False attribution of location has four categories by which any film can be classified scene by scene.

  • Type I:  movies which claim to be based on a “true story” but cite a different location from where filmed.
  • Type II: movies which are fictional and cite a different location from where filmed.
  • Type III:  movies which are fictional and invent a fictional name for the location.
  • Type IV: movies which are either fictional or based on a “true story,” filmed on location, but through splicing mix locations as if they were one place.

We emphasise that justifications sometimes exist for the false attribution of location: prohibition (legally impossible to film there), de facto censorship (bureaucratically impossible), satire (fair use), accuracy (period settings), endangerment (likely threats), and phantasmagoria (magical plot). Recent examples would include Dirty Dancing: Havana Nights (2004), Water (2005), Borat (2005), La Veuve de Saint Pierre (2000), the aforementioned Men Who Stare at Goats (to be released in 2009) and Lord of the Rings (2001). Although many such examples exist, we daresay that most directors falsely attribute because falsification is profitable and the parties harmed are unorganised.

The harm inflicted lends itself to economic analysis. For example, the stunning landscapes of Brokeback Mountain (2005) were not of Wyoming but of Alberta, Canada. Moviegoers-cum-tourists will be disappointed as Alberta loses the intended revenues. Film tourism is big business. If the moviegoer happens to hail from Wyoming or Alberta, he or she will disengage from the film with every pan shot. While such harms are commensurable (estimates of tourist dollars and regional box office), others exist which are difficult or impossible to measure. We think of descendents of the Mohican Nation as they watch The Last of the Mohicans (1992), filmed in the Smoky Mountains of North Carolina about their ancestral home in upstate New York.

To measure the multiple harms inflicted, we first need survey data:

(1) What percentage of moviegoers know that the location is disclosed in the ending credits of a film?

(2) What percentage of films are shown until the ending credits and not truncated by the projectionist?

(3) What must be the visual acuity of a moviegoer to decipher the credit from his or her seat?

(4) What level of speed-reading must the moviegoer command in order to comprehend the fleeting projection of the credited location?

(5) How are the filming locations distinguished in the credits when there are multiple scenes with multiple locations?

As The Geopiracy ProjectTM constructs a database and answers the empirical questions, we hope that the political will emerges for a sui generis legislation that makes faithful attribution of location the default position in the visual arts.

Joseph Henry Vogel is affiliated with the Department of Economics, Camilo Gomides and Janny Robles with the Department of Foreign Languages and Carlos Muñiz with the Department of Education, all at the University of Puerto Rico-Rio Piedras.

Additional resources

“On the Trail of James Bond’s Jamaica: A tour of filming locations used in ‘Dr.
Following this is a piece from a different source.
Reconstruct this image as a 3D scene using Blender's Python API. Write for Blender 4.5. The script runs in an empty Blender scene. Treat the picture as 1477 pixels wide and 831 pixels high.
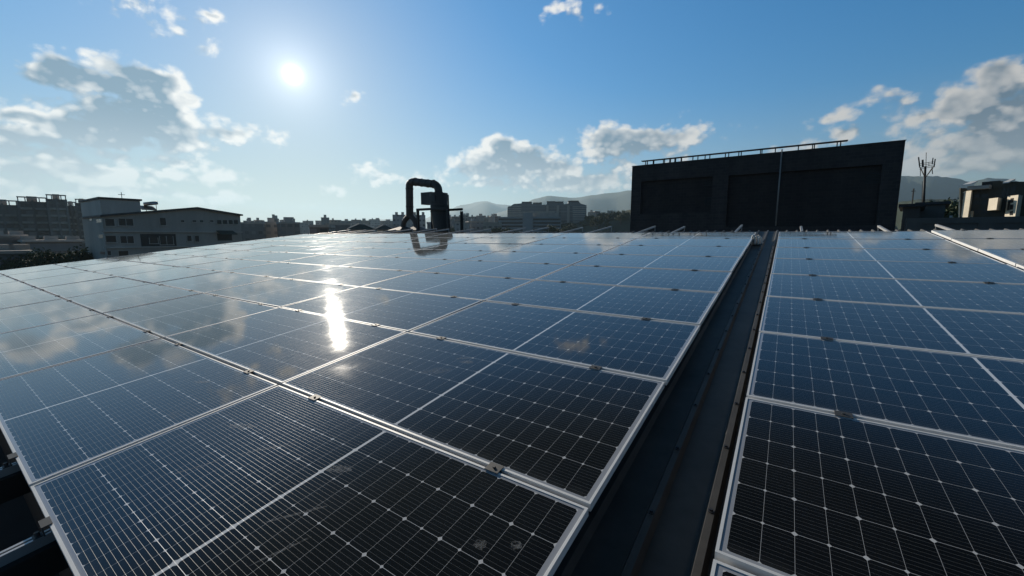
import bpy, math, random
from mathutils import Vector, Matrix
R = math.radians
random.seed(7)
scene = bpy.context.scene
col = scene.collection

# ------------------------------------------------------------------ camera
EYE = Vector((0, 0, 13.0))
F_PX, PITCH, YAW = 582.3, R(7.35), R(-33.85)
cam_d = bpy.data.cameras.new('camera')
cam = bpy.data.objects.new('camera', cam_d)
col.objects.link(cam)
cam_d.sensor_width = 36.0
cam_d.lens = 36.0 * F_PX / 1477.0
cam_d.clip_start = 0.05
cam_d.clip_end = 60000
cam.location = EYE
cam.rotation_euler = (math.pi / 2 - PITCH, 0, -YAW)
scene.camera = cam

# ------------------------------------------------------------------ sun and sky
SUN_AZ, SUN_EL = R(-61.0), R(18.4)       # azimuth from +Y towards +X
SUN = Vector((math.sin(SUN_AZ) * math.cos(SUN_EL), math.cos(SUN_AZ) * math.cos(SUN_EL), math.sin(SUN_EL)))
sl = bpy.data.lights.new('sun', 'SUN')
sl.energy = 4.8
sl.angle = R(0.53)
sl.color = (1.0, 0.90, 0.76)
sun = bpy.data.objects.new('sun', sl)
sun.rotation_euler = SUN.to_track_quat('Z', 'Y').to_euler()
col.objects.link(sun)

scene.view_settings.view_transform = 'Standard'
scene.view_settings.look = 'None'
scene.view_settings.gamma = 1
scene.view_settings.use_curve_mapping = False
scene.view_settings.exposure = 0.0
SKY_STRENGTH = 0.092

scene.render.engine = 'CYCLES'
cy = scene.cycles
cy.max_bounces = 4; cy.diffuse_bounces = 2; cy.glossy_bounces = 2; cy.transmission_bounces = 2
cy.transparent_max_bounces = 8; cy.volume_bounces = 0
cy.sample_clamp_indirect = 4.0
cy.use_denoising = True
cy.caustics_reflective = False; cy.caustics_refractive = False


def pix_ray(x, y):
    """direction of a viewing ray, for measuring places in the photograph"""
    a = (x - 738.5) / F_PX; b = -(y - 415.5) / F_PX
    cp, sp, c, s = math.cos(PITCH), math.sin(PITCH), math.cos(YAW), math.sin(YAW)
    yf = cp + b * sp; up = -sp + b * cp
    return Vector((c * a + s * yf, -s * a + c * yf, up))


def azel(x, y):
    d = pix_ray(x, y).normalized()
    return math.degrees(math.atan2(d.x, d.y)), math.degrees(math.asin(d.z))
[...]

No’ and ‘Live and Let Die’ on the island where Ian Fleming wrote the novels.”  David G. Allan and Vijai Singh, The New York Times. November 7, 2008. http://video.nytimes.com/video/2008/11/07/travel/1194832287632/on-the-trail-of-james-bond-s-jamaica.html

“Geopiracy as an Emerging Issue in Intellectual Property Rights: The Rationale for Leadership by Small States” by Joseph Henry Vogel, Janny Robles, Camilo Gomides, and Carlos Muñiz, 21 Tulane Environmental Law Journal (Spring 2008), 391-406. For Spanish and Portuguese translations, http://www.biopirateria.org/otrosdocs.php; for permission to translate and publish in other languages, write josephvogel@usa.net.

“How to Join The Geopiracy ProjectTM” by Joseph Henry Vogel, Janny Robles, Camilo Gomides, and Carlos Muñiz. Working Paper, Department of Economics, University of Puerto Rico-Rio Piedras, September 24, 2008, http://economia.uprrp.edu/.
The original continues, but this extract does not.